§ Challenge
Go through the data below. Pull out every line that has the word "stacks".

★ ★ ★ ★

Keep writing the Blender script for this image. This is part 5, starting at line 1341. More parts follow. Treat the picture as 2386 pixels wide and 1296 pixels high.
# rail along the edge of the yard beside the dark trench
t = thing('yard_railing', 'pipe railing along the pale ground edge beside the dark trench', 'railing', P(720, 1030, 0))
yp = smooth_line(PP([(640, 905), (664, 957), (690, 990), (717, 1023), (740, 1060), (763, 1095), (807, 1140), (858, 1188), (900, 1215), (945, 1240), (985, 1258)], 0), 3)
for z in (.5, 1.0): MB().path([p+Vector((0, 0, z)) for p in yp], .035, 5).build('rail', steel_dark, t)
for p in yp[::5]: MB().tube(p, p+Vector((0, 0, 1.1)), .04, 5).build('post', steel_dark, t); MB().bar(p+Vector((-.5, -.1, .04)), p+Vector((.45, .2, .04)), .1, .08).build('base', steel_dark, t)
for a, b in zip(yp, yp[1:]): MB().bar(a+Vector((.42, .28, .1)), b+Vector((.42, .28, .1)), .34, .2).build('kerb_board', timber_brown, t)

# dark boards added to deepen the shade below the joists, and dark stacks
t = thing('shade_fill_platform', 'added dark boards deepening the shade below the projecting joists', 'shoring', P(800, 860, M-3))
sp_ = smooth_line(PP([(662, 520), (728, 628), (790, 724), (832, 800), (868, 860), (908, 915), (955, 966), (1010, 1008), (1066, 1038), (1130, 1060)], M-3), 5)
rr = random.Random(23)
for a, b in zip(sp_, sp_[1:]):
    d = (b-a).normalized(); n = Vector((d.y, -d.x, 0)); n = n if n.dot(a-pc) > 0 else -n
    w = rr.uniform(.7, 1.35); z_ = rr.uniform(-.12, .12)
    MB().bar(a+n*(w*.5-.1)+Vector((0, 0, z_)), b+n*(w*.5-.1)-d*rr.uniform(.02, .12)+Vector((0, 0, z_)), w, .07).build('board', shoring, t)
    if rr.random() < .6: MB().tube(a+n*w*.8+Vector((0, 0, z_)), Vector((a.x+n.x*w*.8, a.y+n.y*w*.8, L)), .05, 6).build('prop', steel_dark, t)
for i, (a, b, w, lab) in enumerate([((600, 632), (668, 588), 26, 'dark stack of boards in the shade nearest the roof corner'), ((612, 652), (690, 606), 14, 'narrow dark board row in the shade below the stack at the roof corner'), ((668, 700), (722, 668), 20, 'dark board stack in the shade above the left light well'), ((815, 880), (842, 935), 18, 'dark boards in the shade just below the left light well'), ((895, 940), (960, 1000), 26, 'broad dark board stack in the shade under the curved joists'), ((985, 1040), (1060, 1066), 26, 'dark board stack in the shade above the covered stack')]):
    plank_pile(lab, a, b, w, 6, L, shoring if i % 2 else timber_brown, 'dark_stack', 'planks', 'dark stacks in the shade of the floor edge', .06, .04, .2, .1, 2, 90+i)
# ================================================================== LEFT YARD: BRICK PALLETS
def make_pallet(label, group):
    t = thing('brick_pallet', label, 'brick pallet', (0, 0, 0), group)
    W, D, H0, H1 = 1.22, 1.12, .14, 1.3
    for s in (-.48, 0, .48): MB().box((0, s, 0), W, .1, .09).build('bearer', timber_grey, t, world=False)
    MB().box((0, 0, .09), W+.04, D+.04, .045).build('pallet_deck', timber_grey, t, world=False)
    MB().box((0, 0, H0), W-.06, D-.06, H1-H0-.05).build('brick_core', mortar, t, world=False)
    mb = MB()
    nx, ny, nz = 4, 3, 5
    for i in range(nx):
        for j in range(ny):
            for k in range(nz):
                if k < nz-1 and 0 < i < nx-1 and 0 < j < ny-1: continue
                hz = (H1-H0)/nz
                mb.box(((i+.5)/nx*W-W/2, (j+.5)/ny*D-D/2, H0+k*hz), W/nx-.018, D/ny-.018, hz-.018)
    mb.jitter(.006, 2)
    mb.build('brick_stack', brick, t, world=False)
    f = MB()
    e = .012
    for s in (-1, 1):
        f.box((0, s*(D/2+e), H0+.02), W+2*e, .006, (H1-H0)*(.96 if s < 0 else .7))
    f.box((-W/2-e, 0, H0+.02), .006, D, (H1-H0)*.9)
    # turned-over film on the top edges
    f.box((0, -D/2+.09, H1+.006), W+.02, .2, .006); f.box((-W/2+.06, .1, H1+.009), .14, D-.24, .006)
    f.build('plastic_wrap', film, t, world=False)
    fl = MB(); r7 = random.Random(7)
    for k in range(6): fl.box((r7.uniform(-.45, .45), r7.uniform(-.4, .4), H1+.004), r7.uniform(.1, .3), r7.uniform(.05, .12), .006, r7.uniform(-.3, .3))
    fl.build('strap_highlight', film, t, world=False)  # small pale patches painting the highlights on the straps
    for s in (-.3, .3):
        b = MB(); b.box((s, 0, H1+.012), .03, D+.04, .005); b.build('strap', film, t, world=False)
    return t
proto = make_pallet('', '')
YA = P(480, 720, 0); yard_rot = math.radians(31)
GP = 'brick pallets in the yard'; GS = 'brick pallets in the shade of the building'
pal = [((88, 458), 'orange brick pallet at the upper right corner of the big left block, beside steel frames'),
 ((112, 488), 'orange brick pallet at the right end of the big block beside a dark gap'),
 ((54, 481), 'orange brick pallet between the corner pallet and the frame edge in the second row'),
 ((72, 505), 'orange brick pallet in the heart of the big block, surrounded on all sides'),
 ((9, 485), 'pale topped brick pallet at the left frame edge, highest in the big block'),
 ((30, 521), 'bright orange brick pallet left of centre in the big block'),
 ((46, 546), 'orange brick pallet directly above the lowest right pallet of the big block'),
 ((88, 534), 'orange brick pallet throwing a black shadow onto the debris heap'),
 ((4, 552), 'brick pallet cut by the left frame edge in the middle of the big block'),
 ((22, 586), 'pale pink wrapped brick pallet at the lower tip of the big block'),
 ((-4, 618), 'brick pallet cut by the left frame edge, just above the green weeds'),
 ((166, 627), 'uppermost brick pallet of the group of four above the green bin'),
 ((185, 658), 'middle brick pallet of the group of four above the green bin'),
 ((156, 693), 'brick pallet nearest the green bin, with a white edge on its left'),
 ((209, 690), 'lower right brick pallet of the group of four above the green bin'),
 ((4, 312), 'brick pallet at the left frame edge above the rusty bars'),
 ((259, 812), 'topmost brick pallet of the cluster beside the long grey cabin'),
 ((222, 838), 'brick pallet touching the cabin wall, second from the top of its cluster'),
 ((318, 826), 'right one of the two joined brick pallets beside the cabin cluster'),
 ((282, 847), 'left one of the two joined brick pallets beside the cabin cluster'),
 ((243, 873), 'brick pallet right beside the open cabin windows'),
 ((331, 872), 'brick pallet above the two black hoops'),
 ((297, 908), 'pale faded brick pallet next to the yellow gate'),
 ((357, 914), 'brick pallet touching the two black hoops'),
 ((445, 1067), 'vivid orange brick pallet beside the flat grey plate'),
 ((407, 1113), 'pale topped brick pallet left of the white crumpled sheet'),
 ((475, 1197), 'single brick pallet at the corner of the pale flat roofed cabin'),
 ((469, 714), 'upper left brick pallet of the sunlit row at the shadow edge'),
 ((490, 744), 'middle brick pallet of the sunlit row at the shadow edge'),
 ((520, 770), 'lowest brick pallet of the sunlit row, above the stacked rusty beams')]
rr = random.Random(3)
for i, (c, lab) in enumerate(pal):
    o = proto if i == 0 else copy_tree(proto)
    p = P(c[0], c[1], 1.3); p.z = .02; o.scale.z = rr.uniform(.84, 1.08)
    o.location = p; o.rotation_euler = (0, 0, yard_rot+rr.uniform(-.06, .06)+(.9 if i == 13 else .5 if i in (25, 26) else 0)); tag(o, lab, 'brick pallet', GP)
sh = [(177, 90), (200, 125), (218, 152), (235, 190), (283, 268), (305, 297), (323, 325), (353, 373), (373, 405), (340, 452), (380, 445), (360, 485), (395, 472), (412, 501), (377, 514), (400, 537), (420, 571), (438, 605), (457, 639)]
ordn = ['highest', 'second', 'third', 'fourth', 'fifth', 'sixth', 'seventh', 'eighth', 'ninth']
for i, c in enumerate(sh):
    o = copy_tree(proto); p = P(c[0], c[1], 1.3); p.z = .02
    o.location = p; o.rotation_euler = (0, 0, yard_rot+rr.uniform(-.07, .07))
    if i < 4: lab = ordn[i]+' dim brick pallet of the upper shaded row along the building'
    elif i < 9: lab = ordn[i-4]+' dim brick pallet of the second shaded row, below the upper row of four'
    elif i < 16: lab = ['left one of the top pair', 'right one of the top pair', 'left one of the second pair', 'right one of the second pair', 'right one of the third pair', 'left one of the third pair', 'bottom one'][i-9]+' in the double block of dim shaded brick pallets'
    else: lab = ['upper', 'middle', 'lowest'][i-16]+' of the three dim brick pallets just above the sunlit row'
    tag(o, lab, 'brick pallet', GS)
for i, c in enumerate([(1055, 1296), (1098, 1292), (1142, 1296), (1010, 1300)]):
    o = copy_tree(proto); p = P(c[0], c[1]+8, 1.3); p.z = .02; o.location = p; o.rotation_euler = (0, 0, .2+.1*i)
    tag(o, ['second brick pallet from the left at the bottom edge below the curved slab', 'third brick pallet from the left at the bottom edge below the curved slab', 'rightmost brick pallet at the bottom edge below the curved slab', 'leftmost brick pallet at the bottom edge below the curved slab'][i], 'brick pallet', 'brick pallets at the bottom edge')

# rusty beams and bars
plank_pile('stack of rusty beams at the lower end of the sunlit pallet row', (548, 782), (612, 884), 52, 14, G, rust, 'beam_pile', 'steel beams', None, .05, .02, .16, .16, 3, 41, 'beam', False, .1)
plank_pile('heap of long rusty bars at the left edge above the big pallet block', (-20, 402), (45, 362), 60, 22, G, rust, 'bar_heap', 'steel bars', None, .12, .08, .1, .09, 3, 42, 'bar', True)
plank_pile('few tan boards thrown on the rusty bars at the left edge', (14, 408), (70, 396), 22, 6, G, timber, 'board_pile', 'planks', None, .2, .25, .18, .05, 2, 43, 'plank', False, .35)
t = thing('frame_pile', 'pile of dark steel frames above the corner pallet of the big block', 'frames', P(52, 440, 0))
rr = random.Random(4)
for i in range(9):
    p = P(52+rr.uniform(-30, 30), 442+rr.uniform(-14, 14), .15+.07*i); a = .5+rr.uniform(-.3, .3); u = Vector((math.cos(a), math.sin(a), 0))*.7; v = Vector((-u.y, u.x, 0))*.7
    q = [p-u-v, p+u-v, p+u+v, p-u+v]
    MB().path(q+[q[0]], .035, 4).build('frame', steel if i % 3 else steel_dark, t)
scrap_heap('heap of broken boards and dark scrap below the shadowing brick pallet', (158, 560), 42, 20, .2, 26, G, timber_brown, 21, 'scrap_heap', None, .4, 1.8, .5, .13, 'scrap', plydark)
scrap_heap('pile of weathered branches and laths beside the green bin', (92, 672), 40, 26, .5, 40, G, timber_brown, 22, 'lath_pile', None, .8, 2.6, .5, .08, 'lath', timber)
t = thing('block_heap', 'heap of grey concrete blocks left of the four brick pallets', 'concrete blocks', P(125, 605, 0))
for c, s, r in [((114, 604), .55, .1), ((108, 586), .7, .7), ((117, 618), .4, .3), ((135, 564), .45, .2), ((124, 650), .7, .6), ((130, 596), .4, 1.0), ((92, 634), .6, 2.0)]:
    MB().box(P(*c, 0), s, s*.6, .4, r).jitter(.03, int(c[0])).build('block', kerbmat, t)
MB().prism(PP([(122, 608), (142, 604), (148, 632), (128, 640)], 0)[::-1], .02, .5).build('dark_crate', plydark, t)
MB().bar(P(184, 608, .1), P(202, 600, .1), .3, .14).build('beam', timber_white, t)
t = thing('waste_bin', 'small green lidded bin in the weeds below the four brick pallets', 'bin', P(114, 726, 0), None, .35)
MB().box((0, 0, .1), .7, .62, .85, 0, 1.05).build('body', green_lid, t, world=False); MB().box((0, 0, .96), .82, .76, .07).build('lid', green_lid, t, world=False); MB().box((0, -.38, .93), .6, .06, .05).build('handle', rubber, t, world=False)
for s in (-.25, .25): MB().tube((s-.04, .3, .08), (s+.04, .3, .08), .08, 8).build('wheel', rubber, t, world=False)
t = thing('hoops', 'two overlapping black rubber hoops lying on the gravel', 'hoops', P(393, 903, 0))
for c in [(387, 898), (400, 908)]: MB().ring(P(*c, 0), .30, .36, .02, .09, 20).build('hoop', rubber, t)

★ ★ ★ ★

§ Expected answer
# dark boards added to deepen the shade below the joists, and dark stacks
    plank_pile(lab, a, b, w, 6, L, shoring if i % 2 else timber_brown, 'dark_stack', 'planks', 'dark stacks in the shade of the floor edge', .06, .04, .2, .1, 2, 90+i)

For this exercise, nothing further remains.